第一印象は良くても……? 時間が経つと変わる「評価対象」

 ここで、「自分の評価」についてさらに踏み込んで考えてみましょう。大切なのは、第一印象だけなのでしょうか?

 合コンがきっかけで、付き合いが始まったとしましょう。次第に、洋服は日常のものに変わっていきます。同じ時間を一緒に過ごすうちに、相手がどんな人なのかも分かってきます。

 「初対面の時はすてきに思えたのに、付き合ってみたらなんか違う……」

 資格についても、同じようなことがよくあります。難易度の高い資格を持っている人と接したとします。最初は「この人はすごい!」と感じても、付き合いが長くなるにつれ、資格より「どんな人なのか」「どのような仕事をするのか」に目が向くようになります。「名刺交換した時はすごい人だと思っていたのに、一緒に仕事をしたらなんか違う……」となってしまうことは比較的、多いのではないでしょうか。

 第一印象は確かに大切です。しかし、時が経過するにつれて、評価軸は「人そのもの」「姿勢や考え方」「仕事ぶり」に変わってきます。最初の評価は「資格 > 人そのもの」だったのが、時間の経過とともに「資格 < 人そのもの」という関係性に変化するのです。

 下記の図は、筆者の経験を基にした「資格と評価の関係性」です。

 資格は、最初の信用を得るために効果があります。しかしそれ以降、時間の経過とともに資格はあまり気にならなくなり、「その人が、一体どういう人なのか」に評価軸が移っていきます。

資格に過大な期待を抱き過ぎていないか?

 「この資格は、就職や転職にどれだけ有利ですか?」

 このような質問をよく耳にします。なぜこうした質問が出てくるのでしょうか?

 これは、「資格さえあれば、評価されるのではないか」と、資格に過大な期待を抱いているからかもしれません。資格への期待が大きいほど、「あれ? せっかく資格を取ったのに全然評価してくれないなんて……」と思ってしまいます。

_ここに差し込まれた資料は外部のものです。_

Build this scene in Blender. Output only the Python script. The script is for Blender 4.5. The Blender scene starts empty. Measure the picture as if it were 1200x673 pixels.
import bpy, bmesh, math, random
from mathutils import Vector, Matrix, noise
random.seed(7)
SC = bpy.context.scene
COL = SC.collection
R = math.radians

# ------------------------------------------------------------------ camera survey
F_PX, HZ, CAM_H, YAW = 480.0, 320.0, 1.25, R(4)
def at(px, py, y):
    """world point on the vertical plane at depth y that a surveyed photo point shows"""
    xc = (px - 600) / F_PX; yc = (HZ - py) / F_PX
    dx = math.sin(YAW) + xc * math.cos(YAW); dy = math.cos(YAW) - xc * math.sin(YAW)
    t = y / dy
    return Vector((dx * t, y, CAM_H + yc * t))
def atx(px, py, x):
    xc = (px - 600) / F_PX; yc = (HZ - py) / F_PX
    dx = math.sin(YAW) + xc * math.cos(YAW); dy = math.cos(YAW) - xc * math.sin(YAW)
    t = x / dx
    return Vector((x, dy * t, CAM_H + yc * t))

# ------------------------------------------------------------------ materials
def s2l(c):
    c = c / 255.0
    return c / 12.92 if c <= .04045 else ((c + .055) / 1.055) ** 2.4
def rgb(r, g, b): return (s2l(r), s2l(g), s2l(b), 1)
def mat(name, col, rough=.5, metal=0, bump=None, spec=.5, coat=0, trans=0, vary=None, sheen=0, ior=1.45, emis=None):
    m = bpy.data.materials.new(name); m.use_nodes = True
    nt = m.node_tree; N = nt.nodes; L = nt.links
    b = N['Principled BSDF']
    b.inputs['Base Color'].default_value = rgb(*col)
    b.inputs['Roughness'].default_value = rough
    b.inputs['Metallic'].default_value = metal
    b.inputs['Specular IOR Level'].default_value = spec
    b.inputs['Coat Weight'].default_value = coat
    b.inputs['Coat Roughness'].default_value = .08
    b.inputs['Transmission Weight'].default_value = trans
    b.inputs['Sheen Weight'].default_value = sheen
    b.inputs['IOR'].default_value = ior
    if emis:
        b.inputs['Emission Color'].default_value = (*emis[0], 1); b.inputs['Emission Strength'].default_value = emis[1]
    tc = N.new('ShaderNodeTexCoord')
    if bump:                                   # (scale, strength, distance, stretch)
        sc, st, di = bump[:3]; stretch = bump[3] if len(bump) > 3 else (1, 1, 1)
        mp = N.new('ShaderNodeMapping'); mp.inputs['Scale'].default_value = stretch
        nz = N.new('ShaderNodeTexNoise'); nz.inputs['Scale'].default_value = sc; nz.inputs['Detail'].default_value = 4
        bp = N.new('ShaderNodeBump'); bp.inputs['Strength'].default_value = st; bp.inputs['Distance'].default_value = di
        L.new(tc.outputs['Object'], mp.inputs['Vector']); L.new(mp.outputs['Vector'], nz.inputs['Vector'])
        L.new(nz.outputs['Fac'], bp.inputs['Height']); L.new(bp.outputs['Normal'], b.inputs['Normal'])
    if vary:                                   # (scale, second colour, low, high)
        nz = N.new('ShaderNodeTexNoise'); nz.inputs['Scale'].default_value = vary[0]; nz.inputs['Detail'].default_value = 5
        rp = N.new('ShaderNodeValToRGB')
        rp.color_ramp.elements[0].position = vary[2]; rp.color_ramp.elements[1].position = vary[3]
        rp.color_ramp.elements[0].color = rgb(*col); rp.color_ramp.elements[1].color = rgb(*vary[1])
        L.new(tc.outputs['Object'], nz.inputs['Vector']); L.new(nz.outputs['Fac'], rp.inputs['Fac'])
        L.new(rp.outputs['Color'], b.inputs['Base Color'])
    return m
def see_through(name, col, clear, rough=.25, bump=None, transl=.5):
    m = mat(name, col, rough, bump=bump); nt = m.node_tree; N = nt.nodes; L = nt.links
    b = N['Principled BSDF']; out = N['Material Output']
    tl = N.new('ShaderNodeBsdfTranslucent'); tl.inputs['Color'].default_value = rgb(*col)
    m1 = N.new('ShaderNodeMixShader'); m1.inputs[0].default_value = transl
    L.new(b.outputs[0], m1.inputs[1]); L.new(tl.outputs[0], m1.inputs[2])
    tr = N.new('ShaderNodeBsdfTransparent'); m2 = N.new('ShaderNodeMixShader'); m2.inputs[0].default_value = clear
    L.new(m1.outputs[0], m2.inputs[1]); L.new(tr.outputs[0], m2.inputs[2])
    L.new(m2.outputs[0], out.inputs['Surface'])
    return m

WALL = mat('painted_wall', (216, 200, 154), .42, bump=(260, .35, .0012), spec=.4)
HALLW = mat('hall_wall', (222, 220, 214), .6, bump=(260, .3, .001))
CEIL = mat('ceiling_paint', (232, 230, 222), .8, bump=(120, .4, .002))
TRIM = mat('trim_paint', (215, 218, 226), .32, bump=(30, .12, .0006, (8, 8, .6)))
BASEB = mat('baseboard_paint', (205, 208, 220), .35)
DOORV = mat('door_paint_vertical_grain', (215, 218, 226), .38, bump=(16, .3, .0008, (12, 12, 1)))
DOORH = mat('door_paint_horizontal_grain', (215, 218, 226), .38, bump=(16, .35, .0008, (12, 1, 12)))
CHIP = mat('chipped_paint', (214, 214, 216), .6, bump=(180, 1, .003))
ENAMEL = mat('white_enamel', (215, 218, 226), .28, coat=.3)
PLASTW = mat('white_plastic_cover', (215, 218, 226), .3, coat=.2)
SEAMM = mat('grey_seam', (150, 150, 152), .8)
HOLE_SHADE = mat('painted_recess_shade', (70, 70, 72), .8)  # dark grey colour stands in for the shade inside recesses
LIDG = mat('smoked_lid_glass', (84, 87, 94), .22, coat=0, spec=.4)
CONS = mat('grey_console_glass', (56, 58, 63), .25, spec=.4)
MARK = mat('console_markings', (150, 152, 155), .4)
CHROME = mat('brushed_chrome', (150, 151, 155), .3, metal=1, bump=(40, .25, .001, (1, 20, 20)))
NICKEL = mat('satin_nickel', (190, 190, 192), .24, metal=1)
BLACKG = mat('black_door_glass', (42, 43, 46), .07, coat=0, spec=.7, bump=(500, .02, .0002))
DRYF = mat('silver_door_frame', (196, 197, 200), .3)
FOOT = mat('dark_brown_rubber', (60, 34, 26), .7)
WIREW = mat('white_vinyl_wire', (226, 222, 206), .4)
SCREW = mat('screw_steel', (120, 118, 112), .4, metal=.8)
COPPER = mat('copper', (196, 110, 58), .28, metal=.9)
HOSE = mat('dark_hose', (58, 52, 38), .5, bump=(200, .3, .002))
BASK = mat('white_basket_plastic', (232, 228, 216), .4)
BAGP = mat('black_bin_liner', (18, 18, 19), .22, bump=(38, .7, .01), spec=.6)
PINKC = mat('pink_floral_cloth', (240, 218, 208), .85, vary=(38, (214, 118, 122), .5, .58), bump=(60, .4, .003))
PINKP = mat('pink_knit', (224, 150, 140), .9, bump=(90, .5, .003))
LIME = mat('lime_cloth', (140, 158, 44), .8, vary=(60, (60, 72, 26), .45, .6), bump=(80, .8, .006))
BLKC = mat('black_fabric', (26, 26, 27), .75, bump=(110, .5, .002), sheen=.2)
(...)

 筆者には苦い経験があります。会社員からエンジニアとして独立した時、自分をアピールできるものが何もなかったので、「資格があればアピールできるだろう」と安易に思い込み、「とにかく、他の方から信頼される資格が欲しい」と考えました。調べてみると、経済産業省推進資格の「ITコーディネータ」資格を知り、「エンジニアの仕事につなげるなら、経営の相談に乗れるように、コンサルタントの資格があった方が有利だろう。経済産業省推進なら客観的に見たら信頼も高い。これしかない!」と思い、勉強を始めました。

 試験と研修を終えて無事に資格が取れたので、名刺に「経済産業省推進資格 ITコーディネータ」と入れて配りました。「経済産業省の推進資格ですか、すごいですね」と評価してくれる人がいた一方、それ以外の人からは期待する反応はなし。「あれ? 資格さえ取れば何とかなるんじゃないの?」――会社員時代に抱いていた、「資格があれば何とかなる」という希望は見事に打ち砕かれ、現実の厳しさをこの時、痛切に実感したのでした。

 合コンに着ていく洋服ではありませんが、「資格で自分をワンランク上に見せようとしていた」のです。しかし、この経験をきっかけに気付きました。

 「資格で着飾るのも大切。でも、着飾ること以上に大切なのは、資格を超えたところで信頼される人になることだ」

 当時、同じ理由で中小企業診断士の勉強もしていましたが、資格はITコーディネータがあれば十分だと思い、中小企業診断士の勉強を打ち切りました。それからは、「いかに仕事を通じて成果を出すか」「いかに信頼してもらえるか」に意識を向けてきました。  

 最近は名刺に資格名を入れなくなりました。少しずつ、資格なしでも自分を表現できるようになっていったのです。